The second complaint by our “leaders”was this was an example of overreach by the federal government – EPA reaching into Florida and mandating a significant action.

The polluters won. President Obama’s political advisors overruled the EPA experts and forced the Administrator of EPA to agree to a Florida plan that is clearly inadequate and will be again challenged in court, as it is still in violation of the Clean Water Act.

The charade continues. As leaders in your community, ask yourselves, is it worth paying for major improvements to the sewage systems of this city to remove nutrients and have DEP enforce nutrient standards upstream or are you satisfied by a St. John’s River that reeks on incoming tides during the warm summer months when the nutrients create a vast green algal bloom that stretches miles and can develop into a very serious human health issue?
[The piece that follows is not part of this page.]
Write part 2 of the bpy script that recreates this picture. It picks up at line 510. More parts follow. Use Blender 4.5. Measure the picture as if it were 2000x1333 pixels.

It is an issue worth your close attention. We must insist that DEP be required to enforce state law.

We all are in shock at the jobless figures, a dysfunctional Congress, our fiscal dilemma, the incredible gap in our national budget, the loss of so many fine young men and women in two far off wars of questionable value that now cost $2 billion a week to support and the growing problem of the national debt that forecloses so many options for rebuilding America into the powerhouse that it can be.

Winston Churchill’s final address before his school where he had been beaten, bullied, failed in class work, stumbled from lack of coordination, and even developed a lisp was simple. He tottered to the podium as the school children and faculty waited breathlessly for this seminal address. They were stunned when the great man’s final speech was simply: “Don’t Give Up!” He turned to walk to his seat but paused and returned to the podium. He stared across the rows of young men who would become the leaders of Great Britain and stated firmly, “No, Never, Never give up!”

We must find men and women with courage to defy quick fixes and think about the legacy we want jointly to leave our successors.

I leave you today with the hope and expectation that the superb city and county in which you live will show the way to a better Florida.

It’s up to us, all of us to halt the determined, short-sighted attack on the state which we love. Governor, Members of the Legislature: we will not GIVE UP!"